Figure 2: A Closed-Loop Decision Processing System

Choosing the Right Analytic Package

So far we have addressed some of the key issues facing data warehouse developers today and reviewed the benefits of using packaged analytic applications. We now move on to summarize the main selection criteria for evaluating vendor offerings in this area.

  1. What business areas and industry sectors do the application package support? All analytic packages focus on a specific business area (sales analysis, revenue management). Some packages support cross-industry applications, while others focus on a specific industry sector (banking or high tech). In general, packages for a specific industry sector are more likely to provide the detailed analyses required by corporate decision-makers.
  2. Is the package part of an integrated application suite? In the transaction processing environment, integrated suites of application packages have dominated the marketplace. In the decision processing environment where the range of requirements is very broad, it will more difficult for a single vendor to provide a suite of analytic applications that completely satisfy an organization's needs. It is very important, therefore, that the package support open interfaces that allow its integration into an organization's decision processing environment.
  3. Is the package designed for the power user or the executive? Some packages are designed for business analysts and power users, while others are designed for the executive. In both cases, the package should be Web-based and capable of being personalized to suit the needs of the business user and his/her job function.
  4. What types of analytic capabilities are provided with the package? The package should contain predefined business metrics (and underlying business rules) that can be customized and enhanced to suit the needs of the user (the user may want to add to the package, for example, business rules that are currently embedded in source documents such as spreadsheets). Customization also permits the package to be updated as information and business requirements change and evolve over time. The package should also permit analyses that allow the user to drill down from summarized to detailed information and to model different business scenarios.
  5. Does the package provide customizable data warehouse templates to help with data warehouse design and source data extraction and transformation? The package should provide a preconfigured data warehouse that is populated via a staging area of extracted source data. The package's data extract templates and data warehouse data model should be customizable.
  6. What data sources do the extract templates of the analytic application package support? The package should support extraction from multiple data sources including transaction processing, e-business and collaborative systems. Where a wide range of potential data sources exists, the package should support a standard input file format that can be used to load source data in a staging area for subsequent population of the underlying data warehouse.
  7. What interfaces does the package provide for information and meta data interchange with other products? As previously mentioned, it is highly unlikely that a single vendor can provide a complete decision processing solution for corporate decision making. It is, therefore, essential that an application package provide open interfaces that support the interchange of business information (and the meta data that describes it) with other decision processing products.

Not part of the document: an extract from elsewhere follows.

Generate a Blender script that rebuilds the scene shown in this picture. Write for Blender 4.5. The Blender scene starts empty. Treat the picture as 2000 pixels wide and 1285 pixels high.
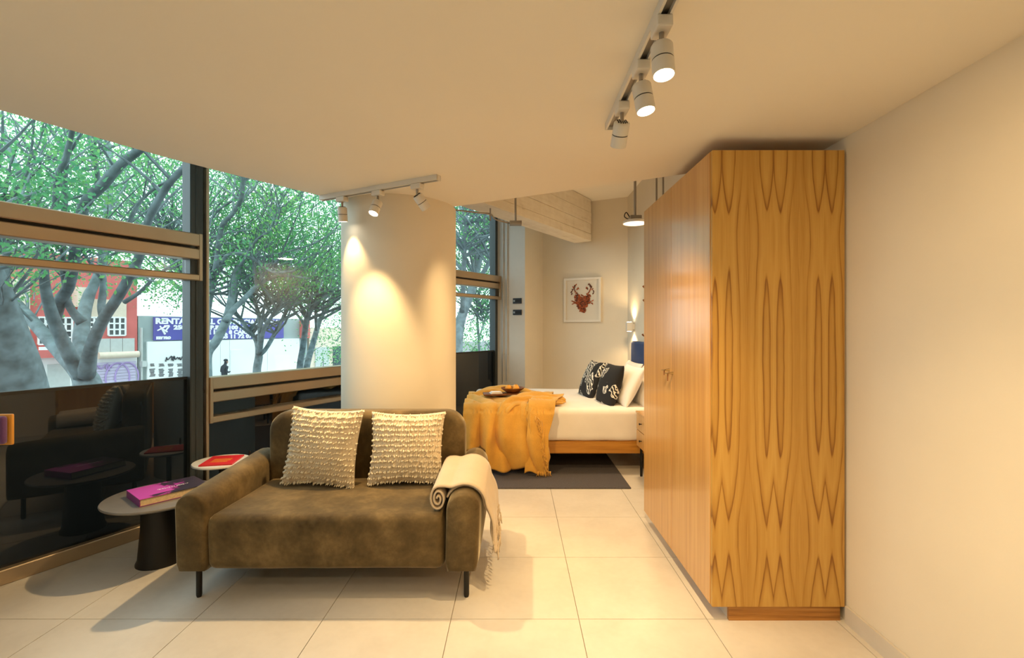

Vendors are now beginning to supply powerful packaged analytic solutions that reduce IT costs and development resources compared with in-house solutions. These application packages have significant potential for improving corporate revenues and profits. Organizations, however, need to select products carefully to ensure that a package can provide the comprehensive metrics needed to satisfy business-user requirements and can be customized and integrated into a cohesive decision processing environment.